Past, Present & Future

Following the recent trend of these diaries, I shall continue to swim in three separate time streams - of which the present is much the least interesting, even if the cold snap in Broadchalke did make my morning jog more bracing than normal. At breakfast with Robert recently, I commented that I would happily take the pointed stick of my jog each morning rather than his cold shower. This morning it felt like I got both. Thereafter the day was spent mostly co-ordinating the concerted multi-agency attack on rogue elements within the website. We shall overcome!

The historic thread, following the recent King Crimson tour, moves from Florence to Rome (via a four hour non-stop trip in a "luxury" coach on which the toilet facilities had neither light nor flush. Somewhat unfairly challenging for the female members of the party). Our hotel, the very smart Hotel de Russie, was in the via del Babuino, about a seven minute walk from the Spanish Steps (and not approachable by the toiletly-challenged luxury coach, causing us to decamp to four people carriers for the last few miles). My thanks to Luisa and Alessandro Bruno for inviting Indeg and me to their home on the first night - complete with a whistle stop tour of the ancient delights.  You can really only get under the skin of a city when taken round by a local.

The view from outside the venue - the Auditorium Conciliazione - is a familiar one...

Apparently there is a lift backstage, leading to a passage direct to the Vatican, so that the Pope can attend concerts without mixing with the Hoi Polloi. Sadly, I do not have any reason for believing that he is a closet King Crimson fan. The view on the opposite direction...

 

The gig is roughly by the furthest street light - just by the stalls selling "Cigarettes, ice creams, figurines of the Vrgin Mary" (I did suggest an impromptu performance of that chorus for the set list, but sadly not all my ideas come to fruition).

On the second day, my wife and I got the chance to visit St Peters and the Vatican. We were somewhat bemused by the huge crowds squeezing to get in through the door into St Peters (many of them led in prayer groups by crosses). It was only later that we learnt that this was one of the last days before the Holy Door (Porta Sancta) through which we entered was closed for another 25 years. We also (after being completely bemused by the Italian signposts) visited the palace and the Sistine Chapel. My overwhlming sense of the Vatican was not of a religious space (as St Peters) but that this was a seat of power. A Palace, as for a King or an Emperor, built to impress and control a submissive world. Wonderful architecturally and culturally, but hard to reconcile with Jesus, the carpenter.

Yes, yes, Mr Singleton, enough with the tourism. What about the concerts?..
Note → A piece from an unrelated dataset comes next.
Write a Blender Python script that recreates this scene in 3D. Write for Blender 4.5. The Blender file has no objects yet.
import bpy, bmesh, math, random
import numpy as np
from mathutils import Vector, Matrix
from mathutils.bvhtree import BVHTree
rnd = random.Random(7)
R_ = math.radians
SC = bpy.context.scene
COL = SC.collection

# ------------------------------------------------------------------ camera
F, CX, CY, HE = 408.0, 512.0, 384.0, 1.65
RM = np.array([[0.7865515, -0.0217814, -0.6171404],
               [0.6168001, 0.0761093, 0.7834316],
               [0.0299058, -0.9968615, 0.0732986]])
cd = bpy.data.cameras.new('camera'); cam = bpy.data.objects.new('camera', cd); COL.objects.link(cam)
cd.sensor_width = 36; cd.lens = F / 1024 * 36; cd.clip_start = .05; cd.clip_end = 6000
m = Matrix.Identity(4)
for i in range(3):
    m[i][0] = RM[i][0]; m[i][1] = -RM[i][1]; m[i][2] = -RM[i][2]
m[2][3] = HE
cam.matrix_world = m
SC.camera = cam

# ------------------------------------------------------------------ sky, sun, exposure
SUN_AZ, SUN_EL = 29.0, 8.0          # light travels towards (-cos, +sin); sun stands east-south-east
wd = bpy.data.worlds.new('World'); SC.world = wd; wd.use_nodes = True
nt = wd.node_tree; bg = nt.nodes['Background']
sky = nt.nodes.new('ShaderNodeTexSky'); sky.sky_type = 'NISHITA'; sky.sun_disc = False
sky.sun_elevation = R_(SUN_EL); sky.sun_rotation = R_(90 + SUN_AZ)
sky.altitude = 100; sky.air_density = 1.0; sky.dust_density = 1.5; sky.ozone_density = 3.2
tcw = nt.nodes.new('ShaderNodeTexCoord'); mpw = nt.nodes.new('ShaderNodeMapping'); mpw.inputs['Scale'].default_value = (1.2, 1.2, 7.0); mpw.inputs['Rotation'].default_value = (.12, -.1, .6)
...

These were not a totally happy experience for all the band - the hall was very "live" and reverberant (as is often the case with classical halls which are designed to amplify sound not mute it). After the shows, we made the decision to carry drapes on future tours, giving us the ability to dampen the worst excesses (at the possible cost of needing a second truck - making  the "very expensive tour" into the "very, very expensive tour"). If the purpose of this band is to prove that musical performance can still change the world, and to aspire to the very highest standards, then we must do all we can to make the sound quality match the performance quality. Despite all the above, Jakko felt that the second concert in Rome was the best he has ever played in King Crimson - with a few wrinkles removed, a possible contender for an official bootleg. But that is for the future.